• Directions for this task: Note how many lines contain "follow" and give that number, with nothing else.

• Excerpted data:
####

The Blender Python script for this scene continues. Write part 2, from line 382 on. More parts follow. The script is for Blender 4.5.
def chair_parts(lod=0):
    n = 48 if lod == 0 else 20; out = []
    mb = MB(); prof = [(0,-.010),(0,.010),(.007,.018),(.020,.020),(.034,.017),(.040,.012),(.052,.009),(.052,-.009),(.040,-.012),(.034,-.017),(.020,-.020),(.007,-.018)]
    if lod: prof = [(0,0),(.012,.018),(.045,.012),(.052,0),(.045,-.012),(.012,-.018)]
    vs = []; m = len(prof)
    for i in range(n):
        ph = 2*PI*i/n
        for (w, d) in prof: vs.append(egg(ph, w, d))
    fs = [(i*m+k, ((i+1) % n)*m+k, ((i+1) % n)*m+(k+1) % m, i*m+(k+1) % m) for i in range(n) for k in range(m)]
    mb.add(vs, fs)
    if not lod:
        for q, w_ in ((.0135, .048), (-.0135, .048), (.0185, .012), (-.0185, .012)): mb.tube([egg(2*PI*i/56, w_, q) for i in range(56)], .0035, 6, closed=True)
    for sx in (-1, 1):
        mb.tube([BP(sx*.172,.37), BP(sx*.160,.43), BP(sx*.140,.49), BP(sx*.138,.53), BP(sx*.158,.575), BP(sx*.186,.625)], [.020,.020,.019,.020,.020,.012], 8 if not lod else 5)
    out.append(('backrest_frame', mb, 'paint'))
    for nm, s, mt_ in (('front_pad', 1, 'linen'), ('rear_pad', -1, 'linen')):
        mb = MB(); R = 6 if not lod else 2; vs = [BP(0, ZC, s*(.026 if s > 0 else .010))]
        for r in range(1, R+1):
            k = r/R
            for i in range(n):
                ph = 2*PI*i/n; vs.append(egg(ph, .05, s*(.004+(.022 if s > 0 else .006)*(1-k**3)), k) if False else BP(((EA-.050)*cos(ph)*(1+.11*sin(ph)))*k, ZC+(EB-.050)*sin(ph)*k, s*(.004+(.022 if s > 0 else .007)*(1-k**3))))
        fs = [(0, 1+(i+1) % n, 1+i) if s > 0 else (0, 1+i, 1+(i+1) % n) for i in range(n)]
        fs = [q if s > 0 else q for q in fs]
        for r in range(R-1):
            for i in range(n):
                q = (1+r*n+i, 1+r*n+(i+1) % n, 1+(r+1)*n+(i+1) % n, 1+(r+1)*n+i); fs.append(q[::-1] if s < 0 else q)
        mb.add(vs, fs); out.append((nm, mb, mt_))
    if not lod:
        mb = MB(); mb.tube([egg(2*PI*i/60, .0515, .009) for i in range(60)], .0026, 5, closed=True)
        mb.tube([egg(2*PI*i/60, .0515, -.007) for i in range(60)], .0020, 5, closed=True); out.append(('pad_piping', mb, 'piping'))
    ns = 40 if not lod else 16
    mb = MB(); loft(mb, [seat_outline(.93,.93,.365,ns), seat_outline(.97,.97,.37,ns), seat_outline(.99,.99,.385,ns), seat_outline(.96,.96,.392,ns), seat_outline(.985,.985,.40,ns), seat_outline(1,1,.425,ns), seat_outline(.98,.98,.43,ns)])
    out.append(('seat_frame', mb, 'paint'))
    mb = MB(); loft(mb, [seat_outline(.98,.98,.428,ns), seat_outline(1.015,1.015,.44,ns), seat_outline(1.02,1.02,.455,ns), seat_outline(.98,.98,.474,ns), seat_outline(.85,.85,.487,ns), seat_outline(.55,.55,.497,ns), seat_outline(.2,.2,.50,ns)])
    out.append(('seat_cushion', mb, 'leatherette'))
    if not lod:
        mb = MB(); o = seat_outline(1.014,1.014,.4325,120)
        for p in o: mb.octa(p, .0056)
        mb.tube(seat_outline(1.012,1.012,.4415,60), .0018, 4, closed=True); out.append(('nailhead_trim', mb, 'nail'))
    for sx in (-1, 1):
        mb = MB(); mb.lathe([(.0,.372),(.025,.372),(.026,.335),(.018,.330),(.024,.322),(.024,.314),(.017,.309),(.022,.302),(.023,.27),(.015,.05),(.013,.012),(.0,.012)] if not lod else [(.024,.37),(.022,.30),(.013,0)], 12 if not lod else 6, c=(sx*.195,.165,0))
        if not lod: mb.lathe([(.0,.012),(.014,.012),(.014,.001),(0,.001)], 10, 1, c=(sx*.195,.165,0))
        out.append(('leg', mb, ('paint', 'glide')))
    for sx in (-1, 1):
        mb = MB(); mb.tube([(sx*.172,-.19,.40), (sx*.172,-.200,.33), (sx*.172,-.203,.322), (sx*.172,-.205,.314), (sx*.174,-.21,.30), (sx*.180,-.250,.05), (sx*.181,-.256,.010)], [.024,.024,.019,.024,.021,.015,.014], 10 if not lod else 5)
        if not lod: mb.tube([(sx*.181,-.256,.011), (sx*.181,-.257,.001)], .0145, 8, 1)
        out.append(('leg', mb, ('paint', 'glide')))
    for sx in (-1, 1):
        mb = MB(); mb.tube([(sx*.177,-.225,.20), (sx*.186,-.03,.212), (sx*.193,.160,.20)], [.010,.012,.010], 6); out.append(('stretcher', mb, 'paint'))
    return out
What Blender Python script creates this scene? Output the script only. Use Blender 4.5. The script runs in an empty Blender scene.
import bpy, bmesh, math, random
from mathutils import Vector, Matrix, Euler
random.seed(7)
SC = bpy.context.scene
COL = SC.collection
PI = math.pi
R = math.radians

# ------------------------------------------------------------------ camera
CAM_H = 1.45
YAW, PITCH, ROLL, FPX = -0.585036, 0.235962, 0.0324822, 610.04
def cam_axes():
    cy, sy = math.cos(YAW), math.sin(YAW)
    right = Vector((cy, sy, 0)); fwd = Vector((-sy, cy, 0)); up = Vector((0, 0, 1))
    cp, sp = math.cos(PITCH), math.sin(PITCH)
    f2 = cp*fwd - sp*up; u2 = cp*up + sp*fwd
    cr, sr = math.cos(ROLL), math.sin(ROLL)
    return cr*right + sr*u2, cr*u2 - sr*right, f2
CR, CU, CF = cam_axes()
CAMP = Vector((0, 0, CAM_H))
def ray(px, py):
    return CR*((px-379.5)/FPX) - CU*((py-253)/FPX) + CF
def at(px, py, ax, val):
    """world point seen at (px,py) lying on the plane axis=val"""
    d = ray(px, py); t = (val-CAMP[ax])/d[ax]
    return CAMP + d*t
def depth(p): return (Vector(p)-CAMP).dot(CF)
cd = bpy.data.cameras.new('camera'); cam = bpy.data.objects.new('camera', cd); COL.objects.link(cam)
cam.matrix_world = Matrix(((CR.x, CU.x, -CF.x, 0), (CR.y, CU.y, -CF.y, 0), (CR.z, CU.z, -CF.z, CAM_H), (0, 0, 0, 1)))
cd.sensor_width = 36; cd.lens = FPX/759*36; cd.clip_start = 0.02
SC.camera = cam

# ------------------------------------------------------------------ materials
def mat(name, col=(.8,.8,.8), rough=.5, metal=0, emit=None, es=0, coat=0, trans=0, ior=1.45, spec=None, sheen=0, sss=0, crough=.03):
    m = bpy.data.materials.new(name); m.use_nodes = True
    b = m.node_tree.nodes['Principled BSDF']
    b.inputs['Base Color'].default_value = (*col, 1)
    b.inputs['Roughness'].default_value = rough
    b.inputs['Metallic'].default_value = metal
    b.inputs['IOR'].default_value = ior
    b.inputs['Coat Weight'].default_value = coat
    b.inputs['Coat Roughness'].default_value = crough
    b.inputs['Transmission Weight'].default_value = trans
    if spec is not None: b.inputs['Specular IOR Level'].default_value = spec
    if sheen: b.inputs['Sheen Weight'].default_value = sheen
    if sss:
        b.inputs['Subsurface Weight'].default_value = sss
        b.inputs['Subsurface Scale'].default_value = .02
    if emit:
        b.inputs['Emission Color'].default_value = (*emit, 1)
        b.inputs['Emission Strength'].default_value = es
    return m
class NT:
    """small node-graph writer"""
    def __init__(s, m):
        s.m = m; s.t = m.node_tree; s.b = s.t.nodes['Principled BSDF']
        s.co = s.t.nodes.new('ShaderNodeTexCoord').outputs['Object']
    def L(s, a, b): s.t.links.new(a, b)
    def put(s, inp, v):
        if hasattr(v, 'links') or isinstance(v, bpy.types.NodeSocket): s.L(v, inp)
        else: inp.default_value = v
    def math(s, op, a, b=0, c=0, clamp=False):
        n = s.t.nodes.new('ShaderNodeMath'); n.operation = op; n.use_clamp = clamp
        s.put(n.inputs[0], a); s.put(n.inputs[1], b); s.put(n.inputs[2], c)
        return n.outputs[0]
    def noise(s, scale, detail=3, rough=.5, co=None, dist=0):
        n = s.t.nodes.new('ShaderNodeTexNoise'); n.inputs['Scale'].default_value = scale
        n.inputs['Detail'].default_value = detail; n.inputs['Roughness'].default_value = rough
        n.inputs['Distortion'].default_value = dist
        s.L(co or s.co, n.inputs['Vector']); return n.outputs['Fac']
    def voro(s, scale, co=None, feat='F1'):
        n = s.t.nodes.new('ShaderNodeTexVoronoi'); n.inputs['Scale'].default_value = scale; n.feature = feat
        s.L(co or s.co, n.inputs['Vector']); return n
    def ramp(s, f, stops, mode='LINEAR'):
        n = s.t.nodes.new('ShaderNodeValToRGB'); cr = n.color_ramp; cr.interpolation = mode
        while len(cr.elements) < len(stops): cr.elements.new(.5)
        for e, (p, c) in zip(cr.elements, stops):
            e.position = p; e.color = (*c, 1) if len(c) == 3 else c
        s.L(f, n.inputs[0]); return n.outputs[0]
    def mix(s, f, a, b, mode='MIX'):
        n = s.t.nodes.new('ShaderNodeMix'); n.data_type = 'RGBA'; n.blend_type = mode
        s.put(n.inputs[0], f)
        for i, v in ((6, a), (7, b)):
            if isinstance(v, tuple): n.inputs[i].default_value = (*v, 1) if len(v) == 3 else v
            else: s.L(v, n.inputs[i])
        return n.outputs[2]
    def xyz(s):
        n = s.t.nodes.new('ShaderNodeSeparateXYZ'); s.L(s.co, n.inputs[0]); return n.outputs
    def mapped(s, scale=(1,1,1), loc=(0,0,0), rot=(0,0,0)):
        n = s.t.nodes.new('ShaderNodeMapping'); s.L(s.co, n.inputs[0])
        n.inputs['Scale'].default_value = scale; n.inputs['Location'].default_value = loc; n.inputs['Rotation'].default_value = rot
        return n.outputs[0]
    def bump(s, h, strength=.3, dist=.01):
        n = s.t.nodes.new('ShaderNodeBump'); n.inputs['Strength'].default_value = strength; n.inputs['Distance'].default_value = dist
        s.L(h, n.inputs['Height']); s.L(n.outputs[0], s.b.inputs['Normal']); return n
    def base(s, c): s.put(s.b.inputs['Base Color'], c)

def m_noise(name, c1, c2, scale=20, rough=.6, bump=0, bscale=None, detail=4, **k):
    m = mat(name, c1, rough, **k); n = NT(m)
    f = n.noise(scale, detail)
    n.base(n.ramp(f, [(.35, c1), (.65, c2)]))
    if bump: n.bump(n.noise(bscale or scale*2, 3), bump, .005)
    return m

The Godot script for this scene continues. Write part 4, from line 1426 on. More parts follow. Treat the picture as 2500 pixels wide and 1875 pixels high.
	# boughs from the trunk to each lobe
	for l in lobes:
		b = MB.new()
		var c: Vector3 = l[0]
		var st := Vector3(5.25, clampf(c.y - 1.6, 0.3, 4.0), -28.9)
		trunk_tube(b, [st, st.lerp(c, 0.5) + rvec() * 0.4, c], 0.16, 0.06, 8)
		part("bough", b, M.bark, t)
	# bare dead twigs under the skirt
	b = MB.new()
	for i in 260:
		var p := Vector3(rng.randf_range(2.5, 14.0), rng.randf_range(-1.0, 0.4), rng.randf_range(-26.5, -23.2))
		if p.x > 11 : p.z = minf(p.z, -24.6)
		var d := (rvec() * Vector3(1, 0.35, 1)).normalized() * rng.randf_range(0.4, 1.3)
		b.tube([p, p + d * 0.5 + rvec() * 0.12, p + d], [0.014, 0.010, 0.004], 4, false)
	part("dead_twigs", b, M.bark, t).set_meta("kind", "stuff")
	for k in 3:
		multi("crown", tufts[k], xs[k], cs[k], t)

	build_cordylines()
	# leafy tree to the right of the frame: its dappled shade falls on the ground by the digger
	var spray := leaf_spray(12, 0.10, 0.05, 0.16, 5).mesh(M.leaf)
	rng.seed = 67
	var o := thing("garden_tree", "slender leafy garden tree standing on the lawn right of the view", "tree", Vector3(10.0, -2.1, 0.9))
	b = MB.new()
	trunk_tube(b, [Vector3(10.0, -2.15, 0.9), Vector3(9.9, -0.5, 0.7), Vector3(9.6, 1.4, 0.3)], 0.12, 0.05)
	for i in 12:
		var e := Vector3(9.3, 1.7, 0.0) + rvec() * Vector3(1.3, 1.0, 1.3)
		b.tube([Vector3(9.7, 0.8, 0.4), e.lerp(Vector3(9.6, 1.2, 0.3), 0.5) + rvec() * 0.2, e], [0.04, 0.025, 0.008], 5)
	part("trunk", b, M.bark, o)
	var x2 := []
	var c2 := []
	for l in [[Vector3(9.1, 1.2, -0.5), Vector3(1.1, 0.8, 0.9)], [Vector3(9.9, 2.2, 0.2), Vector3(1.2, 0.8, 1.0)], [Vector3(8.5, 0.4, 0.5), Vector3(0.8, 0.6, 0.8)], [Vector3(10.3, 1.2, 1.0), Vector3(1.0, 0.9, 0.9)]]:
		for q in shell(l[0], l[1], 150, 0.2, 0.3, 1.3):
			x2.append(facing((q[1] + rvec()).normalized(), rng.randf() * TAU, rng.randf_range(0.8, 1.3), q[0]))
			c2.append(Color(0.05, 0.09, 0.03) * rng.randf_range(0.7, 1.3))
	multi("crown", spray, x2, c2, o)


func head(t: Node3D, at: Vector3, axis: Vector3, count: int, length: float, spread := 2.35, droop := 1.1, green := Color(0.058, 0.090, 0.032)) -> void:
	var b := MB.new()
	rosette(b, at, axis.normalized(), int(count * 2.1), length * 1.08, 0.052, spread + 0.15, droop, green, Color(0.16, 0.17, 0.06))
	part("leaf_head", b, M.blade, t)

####

• Task output: 2